Yaşanan süreç sonrası parlamenter sisteminin esas olarak anlamsız kıldığını savunan Cook, “Yolsuzluk iddialarından bu yana Erdoğan, 2015’te beğenmediği seçim sonuçlarını tersine çevirmek için kurumları manipule etti, muhalifleri mahkemelerde yargıladı ve referandumun anayasa değişikliklerine geçişini sağlamak için Türkiye’nin seçim yasalarını ortadan kaldırdı. Cumhurbaşkanlığına olağanüstü güçler verdi.”dedi
AKP’nin legal sistemi gazetecileri hapse atmak için kullandığını savunan Cook, medya sektöründeki değişiklikleri terör suçlamaları ile yapıldığına dikkat çekti. Devletin resmi ajansı AA’nin, Cumhurbaşkanlığı seçimlerini YSK’dan önce açıkladığına vurgu yapan Cook, bu durumunda Erdoğan’ın televizyona çıkıp cumhurbaşkanlığını ilan etmesini sağladığını ifade etti.
KURUMLAR ZOR DEĞİŞİR
AKP döneminde yapılan kurumsal müdahaleler ve yeniliklerin, Erdoğan gittikten sonra da kullanılacağını savunan Cook, buna sebep olarak da “kurumlar zor (yapışkan şeklinde) değişir.
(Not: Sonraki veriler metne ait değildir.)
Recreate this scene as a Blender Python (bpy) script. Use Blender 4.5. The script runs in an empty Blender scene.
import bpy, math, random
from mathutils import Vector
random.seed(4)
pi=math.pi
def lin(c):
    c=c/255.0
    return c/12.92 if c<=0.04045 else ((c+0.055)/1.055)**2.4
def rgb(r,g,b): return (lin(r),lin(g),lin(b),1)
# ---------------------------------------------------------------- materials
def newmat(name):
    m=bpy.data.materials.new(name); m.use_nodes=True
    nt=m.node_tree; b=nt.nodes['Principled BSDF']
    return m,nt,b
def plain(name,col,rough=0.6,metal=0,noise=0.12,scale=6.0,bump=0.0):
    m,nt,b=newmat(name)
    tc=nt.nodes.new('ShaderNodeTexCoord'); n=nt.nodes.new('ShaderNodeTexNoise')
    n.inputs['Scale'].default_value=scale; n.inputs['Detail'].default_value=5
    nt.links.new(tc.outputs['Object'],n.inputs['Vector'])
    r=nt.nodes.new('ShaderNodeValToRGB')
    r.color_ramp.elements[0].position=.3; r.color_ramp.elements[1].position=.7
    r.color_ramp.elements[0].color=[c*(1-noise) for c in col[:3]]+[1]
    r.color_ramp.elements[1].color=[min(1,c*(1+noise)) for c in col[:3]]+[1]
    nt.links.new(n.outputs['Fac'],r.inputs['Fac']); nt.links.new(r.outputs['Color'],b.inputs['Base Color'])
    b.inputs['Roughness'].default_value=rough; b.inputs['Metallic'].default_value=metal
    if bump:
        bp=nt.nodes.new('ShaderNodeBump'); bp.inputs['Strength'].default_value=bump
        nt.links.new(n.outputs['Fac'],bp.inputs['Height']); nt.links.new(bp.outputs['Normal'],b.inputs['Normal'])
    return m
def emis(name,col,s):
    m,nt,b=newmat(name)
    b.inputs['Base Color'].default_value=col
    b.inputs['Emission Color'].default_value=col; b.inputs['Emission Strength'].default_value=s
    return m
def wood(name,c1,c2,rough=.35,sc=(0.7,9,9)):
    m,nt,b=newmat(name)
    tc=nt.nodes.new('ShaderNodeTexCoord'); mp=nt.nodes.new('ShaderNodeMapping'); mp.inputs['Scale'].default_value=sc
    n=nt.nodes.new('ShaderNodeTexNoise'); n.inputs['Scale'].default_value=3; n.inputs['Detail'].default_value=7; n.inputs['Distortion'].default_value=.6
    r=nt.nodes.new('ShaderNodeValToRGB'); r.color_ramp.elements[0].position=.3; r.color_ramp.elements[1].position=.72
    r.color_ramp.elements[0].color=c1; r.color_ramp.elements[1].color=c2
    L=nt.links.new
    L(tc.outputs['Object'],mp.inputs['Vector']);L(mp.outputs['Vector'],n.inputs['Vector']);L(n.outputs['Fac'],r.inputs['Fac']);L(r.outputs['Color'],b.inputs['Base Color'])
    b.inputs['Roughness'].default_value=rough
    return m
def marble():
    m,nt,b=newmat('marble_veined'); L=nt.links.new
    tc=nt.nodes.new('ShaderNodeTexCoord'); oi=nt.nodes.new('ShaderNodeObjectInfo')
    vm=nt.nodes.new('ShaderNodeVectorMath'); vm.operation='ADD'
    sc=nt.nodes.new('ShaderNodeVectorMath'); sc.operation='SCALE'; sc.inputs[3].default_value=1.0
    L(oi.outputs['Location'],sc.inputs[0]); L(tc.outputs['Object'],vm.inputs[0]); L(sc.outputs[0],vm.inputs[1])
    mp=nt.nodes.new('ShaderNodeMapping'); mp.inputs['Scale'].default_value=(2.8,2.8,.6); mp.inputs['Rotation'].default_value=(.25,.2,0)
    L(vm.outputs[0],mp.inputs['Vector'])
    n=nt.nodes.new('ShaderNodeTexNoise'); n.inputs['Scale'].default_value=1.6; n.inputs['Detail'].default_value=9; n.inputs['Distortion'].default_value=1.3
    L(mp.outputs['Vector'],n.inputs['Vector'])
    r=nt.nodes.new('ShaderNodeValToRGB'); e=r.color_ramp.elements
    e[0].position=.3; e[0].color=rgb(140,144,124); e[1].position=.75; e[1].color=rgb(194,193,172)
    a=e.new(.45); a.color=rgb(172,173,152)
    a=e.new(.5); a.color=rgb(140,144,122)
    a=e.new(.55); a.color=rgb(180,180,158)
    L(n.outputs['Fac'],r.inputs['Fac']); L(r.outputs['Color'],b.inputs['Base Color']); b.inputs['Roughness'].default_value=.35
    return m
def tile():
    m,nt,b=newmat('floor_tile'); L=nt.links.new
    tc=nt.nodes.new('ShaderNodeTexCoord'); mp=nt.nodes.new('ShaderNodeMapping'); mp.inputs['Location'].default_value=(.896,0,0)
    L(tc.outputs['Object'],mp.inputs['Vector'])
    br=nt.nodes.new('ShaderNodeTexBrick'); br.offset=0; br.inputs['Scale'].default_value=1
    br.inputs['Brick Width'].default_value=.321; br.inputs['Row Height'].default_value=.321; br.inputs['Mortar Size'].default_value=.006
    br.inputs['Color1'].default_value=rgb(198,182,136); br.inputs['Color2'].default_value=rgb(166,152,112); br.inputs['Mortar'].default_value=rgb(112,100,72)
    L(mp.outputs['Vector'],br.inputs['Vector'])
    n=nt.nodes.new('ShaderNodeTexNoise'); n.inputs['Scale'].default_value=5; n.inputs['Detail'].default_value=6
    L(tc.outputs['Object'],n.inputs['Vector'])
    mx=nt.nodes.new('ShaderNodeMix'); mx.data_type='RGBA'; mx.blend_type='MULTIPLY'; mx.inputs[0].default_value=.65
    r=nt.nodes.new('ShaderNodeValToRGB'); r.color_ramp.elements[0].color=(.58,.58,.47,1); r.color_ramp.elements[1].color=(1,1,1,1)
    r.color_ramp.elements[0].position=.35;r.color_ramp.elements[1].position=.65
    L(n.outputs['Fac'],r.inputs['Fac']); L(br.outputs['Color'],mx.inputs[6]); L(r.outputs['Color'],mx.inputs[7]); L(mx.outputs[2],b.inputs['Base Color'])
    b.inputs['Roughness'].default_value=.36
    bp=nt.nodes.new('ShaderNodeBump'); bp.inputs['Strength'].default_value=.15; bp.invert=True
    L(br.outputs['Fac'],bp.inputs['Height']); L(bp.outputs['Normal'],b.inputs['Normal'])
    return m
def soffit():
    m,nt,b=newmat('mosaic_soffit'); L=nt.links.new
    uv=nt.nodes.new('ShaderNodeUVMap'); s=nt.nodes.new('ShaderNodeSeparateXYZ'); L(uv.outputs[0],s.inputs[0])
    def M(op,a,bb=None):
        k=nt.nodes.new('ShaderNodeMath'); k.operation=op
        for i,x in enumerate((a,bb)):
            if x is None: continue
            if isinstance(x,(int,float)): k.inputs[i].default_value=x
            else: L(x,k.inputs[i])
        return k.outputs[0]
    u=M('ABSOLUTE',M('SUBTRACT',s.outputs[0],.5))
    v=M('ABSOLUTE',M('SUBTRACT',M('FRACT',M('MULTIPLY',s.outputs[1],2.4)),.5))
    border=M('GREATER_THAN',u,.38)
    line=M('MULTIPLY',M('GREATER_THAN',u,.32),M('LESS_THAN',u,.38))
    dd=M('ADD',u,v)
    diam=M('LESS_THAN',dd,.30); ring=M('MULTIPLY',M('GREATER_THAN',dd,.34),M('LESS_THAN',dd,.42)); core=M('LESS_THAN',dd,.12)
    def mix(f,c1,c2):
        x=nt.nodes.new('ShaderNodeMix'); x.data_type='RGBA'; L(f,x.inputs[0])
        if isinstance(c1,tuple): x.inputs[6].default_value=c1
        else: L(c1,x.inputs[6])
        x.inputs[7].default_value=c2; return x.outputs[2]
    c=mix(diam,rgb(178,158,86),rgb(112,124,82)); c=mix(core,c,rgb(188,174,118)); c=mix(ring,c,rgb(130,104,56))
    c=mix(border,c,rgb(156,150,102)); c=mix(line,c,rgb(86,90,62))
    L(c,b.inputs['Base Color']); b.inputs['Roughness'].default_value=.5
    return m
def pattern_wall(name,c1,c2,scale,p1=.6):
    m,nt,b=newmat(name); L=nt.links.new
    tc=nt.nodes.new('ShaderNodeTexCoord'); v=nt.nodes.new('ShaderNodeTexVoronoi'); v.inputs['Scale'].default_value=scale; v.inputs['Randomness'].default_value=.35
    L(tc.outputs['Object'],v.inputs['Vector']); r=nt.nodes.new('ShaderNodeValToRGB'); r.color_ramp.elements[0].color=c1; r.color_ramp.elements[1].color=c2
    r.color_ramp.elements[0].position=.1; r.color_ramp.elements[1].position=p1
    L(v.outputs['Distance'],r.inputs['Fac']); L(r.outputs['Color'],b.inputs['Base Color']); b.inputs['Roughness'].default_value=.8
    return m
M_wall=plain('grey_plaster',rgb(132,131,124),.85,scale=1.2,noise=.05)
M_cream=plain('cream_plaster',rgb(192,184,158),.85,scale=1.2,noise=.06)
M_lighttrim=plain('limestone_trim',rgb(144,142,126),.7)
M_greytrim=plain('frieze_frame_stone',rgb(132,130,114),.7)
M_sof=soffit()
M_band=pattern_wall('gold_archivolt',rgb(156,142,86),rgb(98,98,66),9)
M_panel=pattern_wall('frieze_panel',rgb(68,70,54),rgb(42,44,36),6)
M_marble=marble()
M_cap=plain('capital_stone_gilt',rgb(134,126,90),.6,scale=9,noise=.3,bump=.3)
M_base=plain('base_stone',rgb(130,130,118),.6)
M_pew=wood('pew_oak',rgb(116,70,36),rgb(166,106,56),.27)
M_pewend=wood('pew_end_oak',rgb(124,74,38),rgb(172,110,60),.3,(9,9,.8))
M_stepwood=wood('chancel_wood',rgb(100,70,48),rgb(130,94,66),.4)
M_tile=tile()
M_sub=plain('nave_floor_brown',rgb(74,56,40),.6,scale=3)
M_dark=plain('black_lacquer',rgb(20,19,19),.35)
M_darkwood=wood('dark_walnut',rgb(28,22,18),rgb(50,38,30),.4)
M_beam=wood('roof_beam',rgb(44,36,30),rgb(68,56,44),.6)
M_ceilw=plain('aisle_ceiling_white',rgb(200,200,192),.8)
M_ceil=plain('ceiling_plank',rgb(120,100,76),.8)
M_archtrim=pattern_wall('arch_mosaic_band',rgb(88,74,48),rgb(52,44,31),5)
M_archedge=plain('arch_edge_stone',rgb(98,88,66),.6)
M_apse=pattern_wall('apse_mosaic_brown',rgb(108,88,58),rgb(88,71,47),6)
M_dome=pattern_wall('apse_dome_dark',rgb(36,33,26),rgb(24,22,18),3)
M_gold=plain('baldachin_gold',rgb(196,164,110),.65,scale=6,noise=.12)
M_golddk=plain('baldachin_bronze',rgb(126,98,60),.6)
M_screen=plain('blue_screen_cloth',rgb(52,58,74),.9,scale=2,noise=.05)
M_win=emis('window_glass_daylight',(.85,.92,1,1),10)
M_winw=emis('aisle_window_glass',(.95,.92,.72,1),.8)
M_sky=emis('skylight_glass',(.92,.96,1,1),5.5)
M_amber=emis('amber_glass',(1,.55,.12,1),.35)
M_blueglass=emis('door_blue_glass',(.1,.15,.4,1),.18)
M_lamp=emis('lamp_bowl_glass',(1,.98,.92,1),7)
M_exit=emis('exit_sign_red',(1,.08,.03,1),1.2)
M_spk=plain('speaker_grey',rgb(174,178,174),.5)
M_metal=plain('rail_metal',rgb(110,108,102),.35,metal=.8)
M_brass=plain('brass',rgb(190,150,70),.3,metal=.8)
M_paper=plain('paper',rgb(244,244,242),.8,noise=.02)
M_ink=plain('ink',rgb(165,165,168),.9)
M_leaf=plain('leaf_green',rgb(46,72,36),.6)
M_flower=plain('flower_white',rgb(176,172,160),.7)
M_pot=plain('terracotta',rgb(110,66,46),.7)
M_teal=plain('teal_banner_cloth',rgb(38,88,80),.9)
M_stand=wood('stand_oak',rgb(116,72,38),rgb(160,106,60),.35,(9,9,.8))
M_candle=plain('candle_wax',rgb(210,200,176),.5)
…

Yeni bir politikacılar grubu tarafından gündem olarak kullanılır.” dedi.
Cook, bu kurumsal değişimin imkansız olduğu anlamına gelmediğini, değişimin sadece mevcut kurumlar ve önceki yenilikler bağlamında revizyonlar gerçekleştiğini belirtti.
Cook yazısının sonunda sosyal bilimcilerin ürettiği verilerin, demokrasiye geçişte çoğu kez başarısızlığa uğradığını gösterdiğini belirterek “Fransa, Vichy hükümetinin ve Nazi Almanya’sının yenilgisinden sonra yeniden demokratikleşti. Macaristan ve Polonya’nın demokrasiye geçiş örneklerini aydınlatması gerekiyordu. Her iki ülkede de bu hedefe giden yol uzun ve zor olacaktır. Türkiye’de ise hiç şüphesiz ordu Erdoğan’dan daha uzun bir süre dayanacak ama Erdoğanizmden daha mı fazla dayanacağı belli değil.” dedi.